Description of the task:
Search the data below for the string "Python". Extract every line that contains it.

********************

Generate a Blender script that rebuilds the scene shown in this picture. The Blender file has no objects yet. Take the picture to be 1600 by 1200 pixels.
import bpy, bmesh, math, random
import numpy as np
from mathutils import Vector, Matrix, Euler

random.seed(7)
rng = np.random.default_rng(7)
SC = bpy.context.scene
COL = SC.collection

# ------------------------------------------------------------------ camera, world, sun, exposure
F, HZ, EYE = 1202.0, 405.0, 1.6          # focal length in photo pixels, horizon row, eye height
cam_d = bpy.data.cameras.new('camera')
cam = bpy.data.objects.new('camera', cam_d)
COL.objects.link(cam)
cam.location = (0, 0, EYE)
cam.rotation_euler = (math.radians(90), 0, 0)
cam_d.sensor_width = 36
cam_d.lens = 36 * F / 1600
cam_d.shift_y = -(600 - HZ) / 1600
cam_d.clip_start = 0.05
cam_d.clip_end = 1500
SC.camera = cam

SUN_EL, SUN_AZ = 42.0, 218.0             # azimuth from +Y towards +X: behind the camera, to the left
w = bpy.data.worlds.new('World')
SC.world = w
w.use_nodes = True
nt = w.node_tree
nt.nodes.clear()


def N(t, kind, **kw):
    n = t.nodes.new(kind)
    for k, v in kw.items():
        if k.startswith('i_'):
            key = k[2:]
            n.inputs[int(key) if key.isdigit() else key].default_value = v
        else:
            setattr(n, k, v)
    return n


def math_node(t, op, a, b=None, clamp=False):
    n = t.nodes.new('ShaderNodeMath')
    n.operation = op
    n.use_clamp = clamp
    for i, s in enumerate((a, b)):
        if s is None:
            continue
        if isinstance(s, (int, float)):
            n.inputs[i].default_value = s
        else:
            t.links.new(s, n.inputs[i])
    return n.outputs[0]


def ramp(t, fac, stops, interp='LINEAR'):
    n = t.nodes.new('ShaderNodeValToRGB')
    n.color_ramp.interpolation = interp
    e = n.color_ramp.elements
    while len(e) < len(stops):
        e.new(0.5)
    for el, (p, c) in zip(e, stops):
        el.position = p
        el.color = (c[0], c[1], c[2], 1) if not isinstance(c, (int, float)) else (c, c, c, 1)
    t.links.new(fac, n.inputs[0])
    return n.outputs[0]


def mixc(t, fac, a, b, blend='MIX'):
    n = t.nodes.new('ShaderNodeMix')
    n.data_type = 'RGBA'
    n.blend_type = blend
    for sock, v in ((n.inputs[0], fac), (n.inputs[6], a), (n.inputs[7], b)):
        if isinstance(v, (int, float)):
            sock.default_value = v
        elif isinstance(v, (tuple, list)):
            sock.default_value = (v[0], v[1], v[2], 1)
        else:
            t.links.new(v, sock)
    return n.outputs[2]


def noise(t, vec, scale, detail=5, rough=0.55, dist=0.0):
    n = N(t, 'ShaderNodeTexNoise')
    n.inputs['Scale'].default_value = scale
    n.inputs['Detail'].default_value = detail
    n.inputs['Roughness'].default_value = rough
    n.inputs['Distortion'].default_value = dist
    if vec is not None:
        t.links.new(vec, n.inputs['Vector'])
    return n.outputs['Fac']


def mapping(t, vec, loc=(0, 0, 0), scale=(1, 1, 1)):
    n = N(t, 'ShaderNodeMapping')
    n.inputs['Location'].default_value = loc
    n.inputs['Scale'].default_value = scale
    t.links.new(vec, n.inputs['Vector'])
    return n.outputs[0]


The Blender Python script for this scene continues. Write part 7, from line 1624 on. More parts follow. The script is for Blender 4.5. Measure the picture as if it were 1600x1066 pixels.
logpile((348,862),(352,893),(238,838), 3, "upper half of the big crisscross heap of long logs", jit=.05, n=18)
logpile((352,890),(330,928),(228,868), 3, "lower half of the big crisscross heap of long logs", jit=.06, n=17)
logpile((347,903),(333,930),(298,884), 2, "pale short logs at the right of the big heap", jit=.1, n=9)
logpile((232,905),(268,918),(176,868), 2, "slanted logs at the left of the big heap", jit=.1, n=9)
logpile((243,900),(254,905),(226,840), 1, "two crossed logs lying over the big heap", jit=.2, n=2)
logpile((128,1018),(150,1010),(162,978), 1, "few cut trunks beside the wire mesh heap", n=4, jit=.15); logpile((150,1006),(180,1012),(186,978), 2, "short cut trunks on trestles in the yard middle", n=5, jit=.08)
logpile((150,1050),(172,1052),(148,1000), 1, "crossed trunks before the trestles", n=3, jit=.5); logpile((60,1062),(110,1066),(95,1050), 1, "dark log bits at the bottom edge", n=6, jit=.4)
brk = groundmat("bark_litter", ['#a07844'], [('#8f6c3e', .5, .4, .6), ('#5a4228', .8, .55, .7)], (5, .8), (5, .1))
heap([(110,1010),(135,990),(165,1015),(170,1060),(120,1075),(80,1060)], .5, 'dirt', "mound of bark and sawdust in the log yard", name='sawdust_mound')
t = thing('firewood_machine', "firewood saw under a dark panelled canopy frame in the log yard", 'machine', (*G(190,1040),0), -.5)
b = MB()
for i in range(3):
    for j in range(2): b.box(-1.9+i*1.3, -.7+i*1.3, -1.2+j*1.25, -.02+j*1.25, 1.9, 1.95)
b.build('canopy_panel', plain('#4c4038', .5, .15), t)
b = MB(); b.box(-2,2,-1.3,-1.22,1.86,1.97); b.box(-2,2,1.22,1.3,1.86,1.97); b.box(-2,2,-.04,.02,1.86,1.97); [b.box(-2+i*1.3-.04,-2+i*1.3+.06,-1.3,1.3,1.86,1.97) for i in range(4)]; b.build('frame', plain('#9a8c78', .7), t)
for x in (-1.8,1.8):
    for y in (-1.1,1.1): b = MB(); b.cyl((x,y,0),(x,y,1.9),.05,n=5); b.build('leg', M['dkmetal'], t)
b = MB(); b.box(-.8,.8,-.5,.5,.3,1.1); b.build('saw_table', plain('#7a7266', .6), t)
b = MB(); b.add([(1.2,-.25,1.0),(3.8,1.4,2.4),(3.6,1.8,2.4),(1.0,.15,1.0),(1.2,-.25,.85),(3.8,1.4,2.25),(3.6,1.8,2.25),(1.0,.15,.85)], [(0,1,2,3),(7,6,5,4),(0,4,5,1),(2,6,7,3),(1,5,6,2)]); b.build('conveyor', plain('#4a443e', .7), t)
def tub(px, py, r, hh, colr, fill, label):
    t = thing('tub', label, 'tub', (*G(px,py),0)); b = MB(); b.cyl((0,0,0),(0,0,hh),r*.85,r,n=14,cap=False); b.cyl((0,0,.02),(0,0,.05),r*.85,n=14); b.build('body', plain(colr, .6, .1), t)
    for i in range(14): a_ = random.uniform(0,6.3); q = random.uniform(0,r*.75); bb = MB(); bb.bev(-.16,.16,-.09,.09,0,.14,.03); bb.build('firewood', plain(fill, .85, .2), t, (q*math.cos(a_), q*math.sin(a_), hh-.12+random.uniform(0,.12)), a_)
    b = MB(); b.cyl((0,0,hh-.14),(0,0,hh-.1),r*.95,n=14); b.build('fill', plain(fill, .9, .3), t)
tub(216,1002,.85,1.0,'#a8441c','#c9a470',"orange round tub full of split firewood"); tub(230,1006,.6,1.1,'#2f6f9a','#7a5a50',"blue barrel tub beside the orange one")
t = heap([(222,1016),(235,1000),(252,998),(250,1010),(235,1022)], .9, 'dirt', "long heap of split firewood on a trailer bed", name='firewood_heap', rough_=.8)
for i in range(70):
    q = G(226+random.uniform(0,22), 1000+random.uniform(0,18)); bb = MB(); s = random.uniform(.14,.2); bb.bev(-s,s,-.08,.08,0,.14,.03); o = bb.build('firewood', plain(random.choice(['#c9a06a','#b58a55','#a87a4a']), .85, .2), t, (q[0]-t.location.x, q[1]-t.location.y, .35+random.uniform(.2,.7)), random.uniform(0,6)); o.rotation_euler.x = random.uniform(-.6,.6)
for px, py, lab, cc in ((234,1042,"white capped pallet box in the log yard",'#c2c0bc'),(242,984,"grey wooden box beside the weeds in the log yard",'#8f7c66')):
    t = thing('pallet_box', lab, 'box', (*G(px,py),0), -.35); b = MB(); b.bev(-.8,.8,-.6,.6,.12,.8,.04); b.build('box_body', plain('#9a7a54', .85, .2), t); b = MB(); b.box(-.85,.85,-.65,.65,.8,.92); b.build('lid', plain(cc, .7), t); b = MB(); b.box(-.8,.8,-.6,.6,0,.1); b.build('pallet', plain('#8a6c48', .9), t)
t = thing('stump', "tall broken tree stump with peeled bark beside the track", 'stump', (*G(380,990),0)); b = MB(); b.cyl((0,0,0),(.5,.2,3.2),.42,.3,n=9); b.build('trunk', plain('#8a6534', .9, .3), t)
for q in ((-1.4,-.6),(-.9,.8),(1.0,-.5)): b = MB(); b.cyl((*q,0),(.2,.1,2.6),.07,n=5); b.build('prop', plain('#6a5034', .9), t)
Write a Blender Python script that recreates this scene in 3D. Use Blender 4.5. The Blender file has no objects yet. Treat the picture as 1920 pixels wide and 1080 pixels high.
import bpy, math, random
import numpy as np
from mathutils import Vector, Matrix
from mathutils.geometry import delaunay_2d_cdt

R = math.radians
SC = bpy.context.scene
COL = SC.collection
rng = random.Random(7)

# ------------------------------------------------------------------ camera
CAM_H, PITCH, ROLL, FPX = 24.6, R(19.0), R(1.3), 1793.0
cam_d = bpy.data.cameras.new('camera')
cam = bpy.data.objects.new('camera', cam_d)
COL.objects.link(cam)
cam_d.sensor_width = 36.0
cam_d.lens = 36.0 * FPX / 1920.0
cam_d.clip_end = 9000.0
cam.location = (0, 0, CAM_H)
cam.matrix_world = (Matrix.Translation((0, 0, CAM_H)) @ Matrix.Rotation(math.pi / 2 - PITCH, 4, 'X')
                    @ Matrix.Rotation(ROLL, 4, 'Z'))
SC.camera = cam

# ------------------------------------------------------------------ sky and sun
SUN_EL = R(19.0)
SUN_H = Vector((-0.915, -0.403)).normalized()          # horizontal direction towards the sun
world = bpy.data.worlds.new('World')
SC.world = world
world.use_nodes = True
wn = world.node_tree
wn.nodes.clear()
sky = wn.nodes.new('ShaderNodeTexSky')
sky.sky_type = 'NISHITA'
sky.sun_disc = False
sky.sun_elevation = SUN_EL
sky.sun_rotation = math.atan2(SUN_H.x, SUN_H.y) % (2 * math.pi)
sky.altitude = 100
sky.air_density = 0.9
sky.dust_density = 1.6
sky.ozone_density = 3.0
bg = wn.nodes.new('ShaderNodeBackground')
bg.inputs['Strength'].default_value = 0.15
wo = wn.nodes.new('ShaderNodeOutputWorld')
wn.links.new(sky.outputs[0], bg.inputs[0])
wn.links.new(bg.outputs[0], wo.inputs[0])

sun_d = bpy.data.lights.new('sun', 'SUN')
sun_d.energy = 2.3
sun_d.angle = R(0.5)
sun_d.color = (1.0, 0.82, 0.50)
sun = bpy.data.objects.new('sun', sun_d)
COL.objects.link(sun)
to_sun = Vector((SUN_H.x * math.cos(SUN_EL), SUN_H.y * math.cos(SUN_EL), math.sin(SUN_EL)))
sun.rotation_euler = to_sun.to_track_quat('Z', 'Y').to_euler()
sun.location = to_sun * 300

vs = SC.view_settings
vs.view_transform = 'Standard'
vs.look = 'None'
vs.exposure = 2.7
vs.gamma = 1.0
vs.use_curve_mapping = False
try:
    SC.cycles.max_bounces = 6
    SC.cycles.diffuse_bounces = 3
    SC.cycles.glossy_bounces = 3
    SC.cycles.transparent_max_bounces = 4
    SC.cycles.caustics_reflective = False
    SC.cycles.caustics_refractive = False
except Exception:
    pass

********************

Task solution:
The Blender Python script for this scene continues. Write part 7, from line 1624 on. More parts follow. The script is for Blender 4.5. Measure the picture as if it were 1600x1066 pixels.
Write a Blender Python script that recreates this scene in 3D. Use Blender 4.5. The Blender file has no objects yet. Treat the picture as 1920 pixels wide and 1080 pixels high.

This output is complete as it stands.